“Cómo no. Con mucho gusto”

Dicen que los buenos modales no se aprenden, se heredan. O algo así, no estoy seguro. Puede que sea al revés. Capaz y en realidad se hurtan. En ese caso, imaginen que la primera oración está entre signos de interrogación.
Todos desayunábamos modales en el colegio y almorzábamos de lo mismo en la casa. Donde yo crecí el tema de los modales es menudo y cuestión de cada día. No importa el tiempo que pase, nos seguirán impartiendo modales en algún momento. No en vano el bogotano se ha ganado esa fama de «excesivamente educado».
Cada cultura tiene una configuración muy particular de lo que considera educado y lo que no. El latinoamericano no soportaría que alguien eructe en plena mesa, pero para un ruso o eslavo es un gesto de agradecimiento y satisfacción; dudo que alguno de ustedes no se incomode si alguien se sopla descaradamente la nariz en la mesa, pero para un australiano es algo completamente normal; en algunos países saludar de beso es un impase, en otros dar sólo uno es una descortesía. Todos tenemos un esqueleto de modales que cargamos como una cruz y a la vez llevamos como estandarte que nos representa e identifica ante otras culturas. Todos, absolutamente todos, cargamos con ello, no importa si somos africanos, árabes, gringos o chinos, cada quien crece con ese manual a cuestas; pero, de la misma manera llega un punto en el que todos somos capaces de decidir cuándo nos es útil o necesario usarlos, aprendemos a utilizarlos a nuestro favor, ya sea para causar una buena impresión o porque la situación verdaderamente lo amerite. En pocas palabras, no tardamos mucho en darnos cuenta que el concepto de «buenos modales» es algo totalmente abstracto, inaplicable, si se pone a la par de nuestros intereses, y condicionado por el contexto.
Pues, es tal la manipulación que nosotros hacemos de lo que conocemos como «buenos modales» que hay situaciones en las que es difícil encontrar alguna muestra de normas de cortesía. El transporte público es el ejemplo más visual. En cualquier ciudad del mundo es la prueba máxima del nivel de cortesía y tolerancia de cada quien. Es un medio cargado de tensiones, contacto físico no deseado, ni mucho menos consentido por alguno de los sujetos; es un escenario en el que es posible ver todo tipo de interacciones sociales. Les contaré una muy particular que me impulsó a escribir esta nota.
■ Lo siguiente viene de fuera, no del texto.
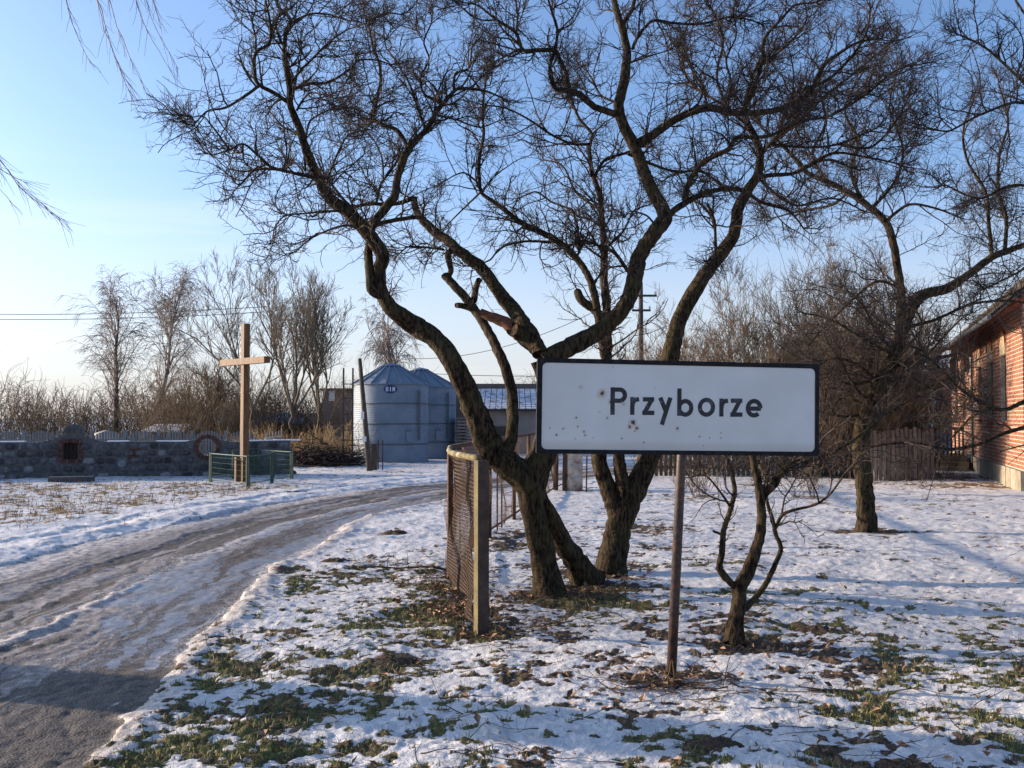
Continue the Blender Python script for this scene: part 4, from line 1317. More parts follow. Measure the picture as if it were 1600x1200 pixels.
# ------------------------------------------------------------------ stone wall
def stone_wall():
    A, B = A_(G(-330, 752)), A_(G(452, 741))
    L = np.linalg.norm(B - A)
    e = (B - A) / L
    n = A_([e[1], -e[0]])            # towards the camera
    z0 = -.08
    o = empty('stone_wall', (A[0], A[1], z0), 'low mortared fieldstone wall with brick niche and round brick opening', 'wall')

    def s_of(px):                    # where the ray of column px meets the wall
        k = (px - 800) / FPX
        return (A[0] - k * A[1]) / (k * e[1] - e[0])

    def wp(s, z, off=0): return (A[0] + e[0] * s + n[0] * off, A[1] + e[1] * s + n[1] * off, z)
    sn, sr = s_of(113), s_of(325)
    T = 1.0

    def topz(s):
        t = .93 + .02 * math.sin(s * 1.7)
        t += .28 * math.exp(-((s - sn) / .50) ** 2) + (.22 if abs(s - sn - .1) < .20 else 0)
        t += .17 * math.exp(-((s - sr) / .36) ** 2)
        return t
    yaw = math.atan2(e[1], e[0])
    # mortar core in slices, leaving the niche and the round opening free
    nich = (sn - .20, sn + .20, .48, .93)
    rc, rr = (sr, .78), .245
    core = MB()
    step = .12
    s = 0
    while s < L:
        m = s + step / 2
        segs = [(z0, topz(m))]
        if nich[0] < m < nich[1]:
            segs = [(z0, nich[2]), (nich[3], topz(m))]
        if abs(m - rc[0]) < rr + .02:
            hh = math.sqrt(max((rr + .02) ** 2 - (m - rc[0]) ** 2, 0))
            segs = [(z0, rc[1] - hh), (rc[1] + hh, max(topz(m), rc[1] + hh + .06))]
        for a, b in segs:
            core.box(wp(m, (a + b) / 2), (step, .34, b - a), yaw)
        s += step
    core.build('mortar', MAT['mortar'], o)
    MB().box(wp(sn, .70, -.15), (.46, .05, .52), yaw).build('niche_back', MAT['wood_dark'], o)
    # stones
    row = 0
    z = z0 + .02
    while z < 1.45:
        hrow = random.uniform(.17, .23)
        s = random.uniform(0, .2)
        while s < L:
            w = random.uniform(.20, .36)
            m = s + w / 2
            zc = z + hrow / 2
            ok = zc + hrow * .35 < topz(m)
            if nich[0] - .10 < m < nich[1] + .10 and nich[2] - .14 < zc < nich[3] + .12: ok = False
            if math.hypot(m - rc[0], zc - rc[1]) < rr + .16: ok = False
            if s > s_of(-25) and ok:
                k = 8
                ws, hs_ = w * .48, hrow * .47
                poly = []
                for i in range(k):
                    t = 2 * math.pi * i / k + random.uniform(-.2, .2)
                    c, sn_ = math.cos(t), math.sin(t)
                    f = 1 / max(abs(c), abs(sn_)) * .5 + .5
                    f *= random.uniform(.85, 1.0)
                    poly.append((c * ws * f, sn_ * hs_ * f))
                c0 = A_(wp(m, zc, .165))
                mb = MB()
                U = A_([e[0], e[1], 0]); Z = A_([0, 0, 1.]); Nn = A_([n[0], n[1], 0])
                dp = random.uniform(.02, .055)
                v = [c0 + U * u + Z * q for u, q in poly] + [c0 + U * u * .8 + Z * q * .8 + Nn * dp for u, q in poly] + [c0 + Nn * (dp + .012)]
                F = [[i, (i + 1) % k, k + (i + 1) % k, k + i] for i in range(k)] + [[k + i, k + (i + 1) % k, 2 * k] for i in range(k)]
                mb.add(v, F)
                mb.build('stone', MAT['stone'] if random.random() > .06 else MAT['stone_light'], o, smooth=True)
            s += w
        z += hrow
        row += 1
    # brick frame of the niche
    def brick(c, size, ang=0):
        R1 = A_([[e[0], -n[0] * -1, 0], [e[1], n[1], 0], [0, 0, 1.]])
        U = A_([e[0], e[1], 0]); Nn = A_([n[0], n[1], 0]); Z = A_([0, 0, 1.])
        U2 = U * math.cos(ang) + Z * math.sin(ang)
        Z2 = -U * math.sin(ang) + Z * math.cos(ang)
        MB().box(c, size, R=np.stack([U2, Nn, Z2], axis=1)).build('brick', MAT['brick_part'], o)
    for k in range(6):
        zz = .49 + k * .078
        brick(wp(nich[0] - .055, zz, .06), (.12, .30, .066))
        brick(wp(nich[1] + .055, zz, .06), (.12, .30, .066))
    for k in range(7):
        brick(wp(nich[0] - .03 + k * .077, .44, .06), (.066, .30, .10))
        a = (k - 3) * .09
        brick(wp(nich[0] - .03 + k * .077, .985 - abs(k - 3) * .012, .06), (.066, .30, .10), -a)
    # iron bars in the niche
    mb = MB()
    for k in range(3): mb.bar(wp(sn - .1 + k * .1, .49, .05), wp(sn - .1 + k * .1, .93, .05), .012)
    mb.build('grille', MAT['dark_steel'], o)
    for k in range(22):
        a = 2 * math.pi * k / 22
        brick(wp(rc[0] + math.cos(a) * (rr + .05), rc[1] + math.sin(a) * (rr + .05), .04), (.066, .34, .12), a + math.pi / 2 * 0 - math.pi / 2)
    for k in range(14):
        s_ = s_of(206) + (k % 3) * .09
        zz = .50 + (k // 3) * .078
        brick(wp(s_, zz, .075), (.085, .24, .066))
    # small shrine lamp left of the opening
    # thin snow on the coping
    s = s_of(-25)
    while s < L - .3:
        w = random.uniform(.5, 1.1)
        m = s + w / 2
        if abs(m - sn) > .75 and abs(m - sr) > .55 and random.random() < .8:
            k = 6
            mb = MB()
            mb.box(wp(m, topz(m) + .012, .0), (w, .30, .03), yaw)
            mb.build('snow_strip', MAT['snow_cap'], o)
        s += w * 1.05
    # round pale stone
    cc = s_of(193)
    el = [(.105 * math.cos(t), .10 * math.sin(t)) for t in np.linspace(0, 2 * math.pi, 14, endpoint=False)]
    MB().prism(el, wp(cc, .36, .16), (e[0], e[1], 0), (0, 0, 1), A_([n[0], n[1], 0]) * .07).build('stone', MAT['stone_light'], o)
    # slab step before the niche
    c = G(112, 753)
    st = MB().box((c[0], c[1], .06), (1.02, .36, .15), yaw)
    st = st.build('stone_step', MAT['stone'], origin=(float(c[0]), float(c[1]), -.02))
    tag(st, 'dark stone slab step lying in the snow before the wall niche', 'step')


stone_wall()

# concrete picket fence behind it
def concrete_fence():
    d = 36.0
    o = empty('concrete_fence', (-19, d, 0), 'grey concrete fence with arched slatted panels behind the stone wall', 'fence')
    slat_me = None
    px = -65
    pw = 52.3
    while px < 402:
        x0 = (px - 800) / FPX * d
        x1 = (px + pw - 800) / FPX * d
        ob = MB().box((x0, d, .52), (.13, .13, 1.20)).build('post', MAT['concrete'], o)
        MB().box(((x0 + x1) / 2, d, .32), (x1 - x0 - .13, .05, .09)).build('rail', MAT['concrete'], o)
        MB().box(((x0 + x1) / 2, d, .78), (x1 - x0 - .13, .05, .07)).build('rail', MAT['concrete'], o)
        n = 11
        for k in range(n):
            u = (k + 1) / (n + 1)
            xx = x0 + (x1 - x0) * u
            h = .86 + .22 * math.sin(math.pi * u)
            if slat_me is None:
                so_ = MB().box((0, 0, .5), (.062, .045, 1.)).build('slat', MAT['concrete'])
                slat_me = so_.data
            else:
                so_ = link(bpy.data.objects.new('slat', slat_me))
            so_.parent = o
            so_.location = (xx + 19, -.01, .03)
            so_.scale = (1, 1, h)
        px += pw


concrete_fence()


def pickets(name, x0, y0, x1, y1, n, h, w, mat, label, top_=True, group=None, rails=2):
    o = empty(name, (x0, y0, 0), label, 'fence', group)
    yaw = math.atan2(y1 - y0, x1 - x0)
    for k in range(n):
        f = k / (n - 1)
        x, y = x0 + (x1 - x0) * f, y0 + (y1 - y0) * f
        hh = h * random.uniform(.94, 1.04)
        R = A_([[math.cos(yaw), math.sin(yaw)]])
        mb = MB().prism([(-w / 2, -.05), (w / 2, -.05), (w / 2, hh - w * .8), (0, hh), (-w / 2, hh - w * .8)] if top_ else [(-w / 2, -.05), (w / 2, -.05), (w / 2, hh), (-w / 2, hh)],
                        (x, y, 0), (math.cos(yaw), math.sin(yaw), 0), (0, 0, 1), (-math.sin(yaw) * .022, math.cos(yaw) * .022, 0))
        mb.build('picket', mat, o)
    for z in ([h * .25, h * .78][:rails]):
        MB().bar((x0 - math.sin(yaw) * .05, y0 + math.cos(yaw) * .05, z), (x1 - math.sin(yaw) * .05, y1 + math.cos(yaw) * .05, z), .05, .07).build('rail', mat, o)
    return o


pickets('picket_fence', *gx(417, 31), *gx(441, 34), 6, 1.18, .10, MAT['white_picket'], 'short run of pale sunlit pointed pickets behind the right end of the stone wall')
pickets('picket_fence', *gx(1010, 27.2), *gx(1352, 26.8), 46, .95, .085, MAT['wood_dark'], 'long dark wooden picket fence along the back of the snowy lawn')
pickets('board_fence', *gx(1360, 25.5), *gx(1456, 26.3), 15, 1.30, .102, MAT['wood_grey'], 'pale grey vertical board fence panel left of the porch', False)

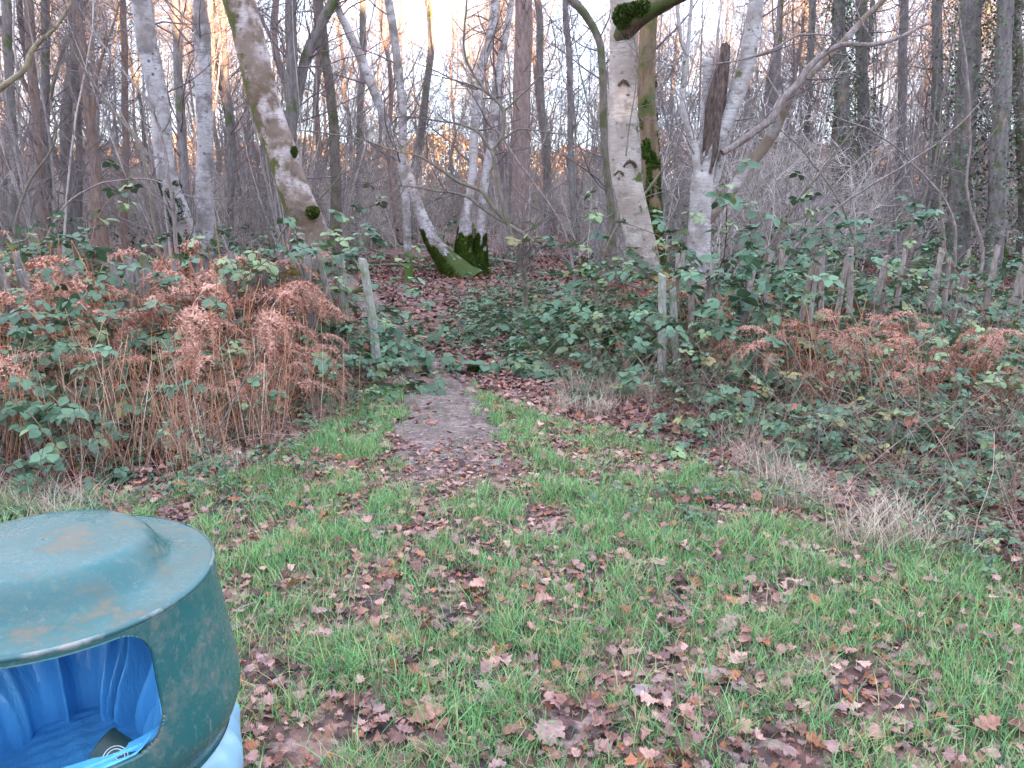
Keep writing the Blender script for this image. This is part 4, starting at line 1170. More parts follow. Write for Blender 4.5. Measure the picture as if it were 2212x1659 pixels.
# ------------------------------------------------------------------ leaf litter
def oak_leaf(seed, n=25):
    r = np.random.default_rng(seed)
    t = np.linspace(0, 1, n)
    env = np.sin(t ** 1.15 * math.pi) ** .75 * .31
    lob = 1 + .22 * np.sin(np.arange(n) * math.pi / 3. + r.uniform(-.8, .8)) if n > 10 else np.ones(n)
    wl = env * lob * r.uniform(.85, 1.15, n); wr = env * lob * r.uniform(.85, 1.15, n)
    wl[0] = wr[0] = .015; wl[-1] = wr[-1] = .03
    mid = np.stack([r.normal(0, .012, n), t, t * 0], -1)
    le = np.stack([-wl, t + .05 * lob, t * 0], -1); ri = np.stack([wr, t + .05 * lob, t * 0], -1)
    v = np.vstack([mid, le, ri]); i = np.arange(n - 1)
    q = np.vstack([np.stack([i, i + 1, n + i + 1, n + i], -1), np.stack([i + 1, i, 2 * n + i, 2 * n + i + 1], -1)])
    v[:, 1] -= .5
    return v, [q]
OAK = [oak_leaf(s) for s in range(6)]
OAKF = [oak_leaf(s, 6) for s in range(6)]
LCOL = np.array((1.36, 1.13, 1.0)) * np.array([(.29, .17, .14), (.22, .125, .105), (.34, .22, .19), (.40, .29, .26), (.15, .09, .085), (.27, .20, .20), (.31, .15, .09), (.09, .06, .06), (.31, .21, .195), (.24, .165, .16)])
def curl(tv, N, rng, amt=1.0):
    V = np.broadcast_to(tv, (N,) + tv.shape).copy()
    cx = rng.normal(.3, 1.0, (N, 1)) * amt; cy = rng.normal(.1, .7, (N, 1)) * amt; tw = rng.normal(0, .7, (N, 1)) * amt
    V[..., 2] += cx * V[..., 0] ** 2 + cy * V[..., 1] ** 2 + tw * V[..., 0] * V[..., 1] + rng.normal(0, .035, V.shape[:2]) * amt
    return V
def litter(name, label, x, y, size, rng, lift=.012, amt=1.0, bright=1.0, tilt=.22, OAK=OAK):
    mb = MB(); N = len(x); sel = rng.integers(0, 6, N)
    z = gz(x, y) + np.abs(rng.normal(0, lift, N)) + .008 + .03 * (rng.uniform(0, 1, N) < .25) * rng.uniform(0, 1, N) * (lift == .014)
    for s in range(6):
        k = sel == s; n = k.sum()
        if not n: continue
        col = LCOL[rng.integers(0, len(LCOL), n)] * rng.uniform(.7, 1.2, (n, 1)) * bright
        scatter(mb, curl(OAK[s][0], n, rng, amt), OAK[s][1], np.stack([x[k], y[k], z[k]], -1),
                rotm(rng.uniform(0, 6.3, n), rng.normal(0, tilt, n), rng.normal(0, tilt, n)), size[k], col)
    o = mb.build(name, M['litter']); return tag(o, label, 'leaf litter', kind='stuff')
rng = np.random.default_rng(41)
def rnd_area(n, y0, y1, wide=.78, pad=.5):
    y = np.sqrt(rng.uniform(y0 ** 2, y1 ** 2, n)); x = rng.uniform(-1, 1, n) * (wide * y + pad); return x, y
x, y = rnd_area(56000, 1.5, 7.8, 1.05, 1.0)
lawn = inpoly(x, y, LAWN); onp = inpoly(x, y, PATH)
cl = vnoise(x, y, .12, 12) * .75 + vnoise(x, y, .8, 13) * .25
keep = np.where(onp, (cl > .42) & (rng.uniform(0, 1, len(x)) < .10), np.where(lawn, cl + rng.uniform(-.55, .55, len(x)) > .50, True))
x, y = x[keep], y[keep]
litter('fallen_leaves', 'brown and pinkish oak leaves lying through the grass', x, y, rng.uniform(.024, .058, len(x)) + .045 * rng.uniform(0, 1, len(x)) ** 5, rng, .014)
x, y = rnd_area(16000, 1.4, 5.0, .8, .3)      # small fragments near the camera
lawn = inpoly(x, y, LAWN) ; x, y = x[lawn], y[lawn]
litter('leaf_fragments', 'small broken leaf scraps on the soil between grass blades', x, y, rng.uniform(.018, .045, len(x)), rng, .006)
x, y = rnd_area(30000, 7.0, 20, .88, .6)
keep = ~inpoly(x, y, PATH) | (rng.uniform(0, 1, len(x)) < .12)
x, y = x[keep], y[keep]
litter('forest_litter', 'rusty brown leaf carpet covering the woodland floor', x, y, rng.uniform(.07, .14, len(x)), rng, .015, 1.2, bright=.66, OAK=OAKF)

# single leaves that stand out
BIG = [(920, 1560, .125, (.36, .19, .13), 'large rust brown oak leaf at the bottom of the lawn, just left of centre'),
       (1190, 1590, .14, (.38, .24, .20), 'big pinkish oak leaf near the bottom edge of the lawn, at centre'),
       (1562, 1372, .10, (.40, .26, .21), 'pale pink oak leaf in the grass at lower right of centre'),
       (1425, 1237, .10, (.40, .25, .20), 'pale ragged leaf lying on grass right of centre'),
       (655, 1170, .13, (.40, .20, .13), 'orange brown lobed leaf on the grass by the bin hood'),
       (1540, 1470, .11, (.42, .29, .25), 'small pale leaf tilted among lower right grass'),
       (690, 1330, .10, (.33, .22, .19), 'dull leaf near the bin side'),
       (1050, 1530, .10, (.34, .22, .20), 'dusky leaf in thin grass below the centre'),
       (815, 1165, .10, (.36, .25, .24), 'rounded mauve leaf left of the lawn centre'),
       (390, 1062, .10, (.40, .16, .08), 'bright orange leaf at the foot of the left brambles'),
       (515, 1090, .10, (.42, .18, .09), 'upright orange leaf left of the path end'),
       (1400, 1500, .12, (.38, .27, .25), 'greyish pink leaf low right of centre')]
for (a, b, s, c, lab) in BIG:
    P = gnd(a * S22, b * S22); k = int(rng.integers(0, 6))
    mb = MB(); scatter(mb, curl(OAK[k][0], 1, rng, .9), OAK[k][1], np.zeros((1, 3)), rotm(rng.uniform(0, 6, 1), rng.normal(.15, .15, 1), rng.normal(0, .2, 1)), np.array([s]), np.array([c]))
    st = np.array([[0, -.5 * s, 0], [0, -.6 * s, .004], [.003, -.72 * s, .008]])
    o = mb.build('oak_leaf', M['litter']); o.location = (P[0], P[1], float(gz(P[0], P[1])) + .035)
    tag(o, lab, 'leaf', 'standout oak leaves on the lawn')

# ------------------------------------------------------------------ grass
def blades(mb, x, y, h, wd, rng, cols, lean=.45, zoff=0):
    N = len(x); a = rng.uniform(0, 6.283, N); b = a + rng.normal(0, .6, N) + 1.57
    L = rng.uniform(.2, 1.0, N) * lean
    z0 = gz(x, y) + zoff
    lv = np.array([0, .35, .7, 1.0])
    v = np.zeros((N, 7, 3))
    for k, t in enumerate(lv):
        hx = x + np.cos(a) * h * L * t ** 1.8; hy = y + np.sin(a) * h * L * t ** 1.8; hz = z0 + h * (t - .28 * L * t ** 2.4)
        if k < 3:
            ww = wd * (1, .9, .6)[k] / 2
            v[:, 2 * k] = np.stack([hx - np.cos(b) * ww, hy - np.sin(b) * ww, hz], -1)
            v[:, 2 * k + 1] = np.stack([hx + np.cos(b) * ww, hy + np.sin(b) * ww, hz], -1)
        else: v[:, 6] = np.stack([hx, hy, hz], -1)
    o = (np.arange(N) * 7)[:, None, None]
    q = (np.array([[0, 1, 3, 2], [2, 3, 5, 4]])[None] + o).reshape(-1, 4); tr = (np.array([[4, 5, 6]])[None] + o).reshape(-1, 3)
    mb.add(v.reshape(-1, 3), [q, tr], np.repeat(cols, 7, 0))
def gcol(rng, N):
    c = np.array((.21, .42, .15)) * rng.uniform(.6, 1.35, (N, 1)); c[:, 0] *= rng.uniform(.7, 1.5, N)
    k = rng.uniform(0, 1, N); c[k < .10] = np.array((.50, .43, .22)); c[k > .9] = np.array((.10, .19, .11))
    return c
rng = np.random.default_rng(55)
x, y = rnd_area(520000, 1.45, 7.2, .92, .4)
lawn = inpoly(x, y, LAWN); onp = inpoly(x + .35 * (vnoise(x, y, .13, 40) - .5), y + .35 * (vnoise(x, y, .17, 41) - .4), PATH) & (rng.uniform(0, 1, len(x)) > .02)
d1 = vnoise(x, y, .5, 30); d2 = vnoise(x, y, .11, 31); d3 = vnoise(x, y, 1.3, 32)
dn = d1 * .18 + d2 * .42 + d3 * .08 + vnoise(x, y, .2, 33) * .32
far_boost = np.clip((y - 4.0) * .05, 0, .08)
keep = lawn & ~onp & (dn + far_boost > .43 + .10 * rng.normal(0, 1, len(x)) * .6)
dnk = dn[keep]; x, y = x[keep], y[keep]
h = rng.uniform(.026, .082, len(x)) * (0.6 + 1.1 * np.clip((dnk - .4) * 2.5, 0, 1)) 
mb = MB(); blades(mb, x, y, h, rng.uniform(.002, .0042, len(x)), rng, gcol(rng, len(x)), 1.0)
# spiky tall clumps
nc = 1000
cx, cy = rnd_area(nc, 1.5, 6.0, .75, .2); k = inpoly(cx, cy, LAWN) & ~inpoly(cx, cy, PATH); cx, cy = cx[k], cy[k]
for a, b in zip(cx, cy):
    n = int(rng.integers(14, 40)); s = rng.uniform(.02, .06)
    xx = a + rng.normal(0, s, n); yy = b + rng.normal(0, s, n)
    blades(mb, xx, yy, rng.uniform(.05, .145, n), rng.uniform(.002, .0042, n), rng, gcol(rng, n), 1.1)
o = mb.build('grass', M['grass']); tag(o, 'short green grass thinly covering the clearing', 'grass', kind='stuff')
print('grass blades', len(x))

# dry grass tufts
TUFT = [(1255, 850, .26, 1.0), (1340, 850, .26, 1.2), (1390, 860, .22, .8), (1215, 880, .18, .7), (1290, 890, .2, .8), (1690, 1060, .24, .9), (1740, 1100, .22, .9), (1930, 1150, .24, 1.0), (1880, 1190, .22, .9), (60, 1090, .2, 1.3), (130, 1110, .16, 1.2), (440, 960, .2, .9), (860, 835, .12, 1.0), (1640, 1010, .2, .9), (500, 1010, .16, .8), (2020, 1200, .2, .8), (1590, 960, .2, .8)]
TW = ['left of the standing stakes', 'below the big cream birch', 'right of the first straw tuft', 'at the upper grass edge by the path', 'in front of the straw row', 'at the right bank foot', 'just right of the bank foot tuft', 'at the lower right bank', 'fanning over leaves lower right', 'behind the bin hood', 'beside the bin hood back', 'under the bracken stalks', 'at the end post foot', 'on the upper right bank foot', 'below the left brambles', 'near the right edge', 'on the middle right bank']
for (a, b, hh, s), wv in zip(TUFT, TW):
    P = gnd(a * S22, b * S22); n = int(230 * s)
    mb = MB(); xx = P[0] + rng.normal(0, .10 * s, n); yy = P[1] + rng.normal(0, .07 * s, n)
    blades(mb, xx, yy, rng.uniform(.4, 1.15, n) * hh, rng.uniform(.0022, .0042, n), rng, np.array((.60, .50, .37)) * rng.uniform(.55, 1.2, (n, 1)), 1.3)
    o = mb.build('dry_grass_tuft', M['grass'], None, (P[0], P[1], 0)); tag(o, f'straw coloured dry grass tuft {wv}', 'grass tuft', 'straw coloured grass tufts')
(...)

En un «carrito por puesto» ─medio de transporte que ni entiendo ni apruebo en una ciudad del tamaño y la cantidad de habitantes de Maracaibo– el conductor captó de inmediato mi atención y la de la persona que me acompañaba. El señor, sin duda, era colombiano. ¿Cómo lo noté? Sencillo, cuando alguien le decía dónde necesitaba bajarse, el señor decía «cómo no, con mucho gusto», una marca oral inconfundible, para mí. El señor era de Villavicencio, los llanos colombianos (ciudad en la que nacieron todo los hermanos de mi papá mientras que él fue el único bogotano), llevaba apenas año y medio en Maracaibo, y al escuchar cómo mi acento ya no era el propio de un «rolo» empezó a comentarme sus impresiones de cómo la gente se expresa en Maracaibo: «aquí uno dice “con mucho gusto, señor” y le responden “¿cómo!”. No entienden. Es que aquí no hablan español. Ni porque vayan a la universidad». El comentario me dejó mucho qué pensar. Dentro de su manera de ver las cosas, para el señor, hablar español requiere de esas normas de cortesía que le impartieron; si él las decía y la gente no las entendía, y de paso ellos no las usaban, ellos no estaban hablando su mismo idioma, y de paso, a sus ojos, no podían ser gente educada.
Sabemos muy bien que en Maracaibo los modales no se miden con la misma vara. Aquí las fórmulas de cortesía son distintas, a veces tan extrañas que por momentos parecen inexistentes, mas no lo son. Pero, aún así, aquel señor se sentía obligado a transmitir esos modales a la gente, contestar, tal cual, como si estuviera en Colombia, como le enseñaron cuando niño, seguramente golpeándole el dorso de las manos con un palo o una regla cada vez que no lo hacía, sólo que ahora él lo hacía con una sonrisa en el rostro y, por lo que pude ver, muy orgulloso de su misión.
Y así es como un conductor de carrito por puesto, colombiano, decidió imponerse como tarea enseñar buenos modales a sus pasajeros maracuchos, porque le parecía inaceptable que no le entendieran cuando les dice «cómo no, con mucho gusto».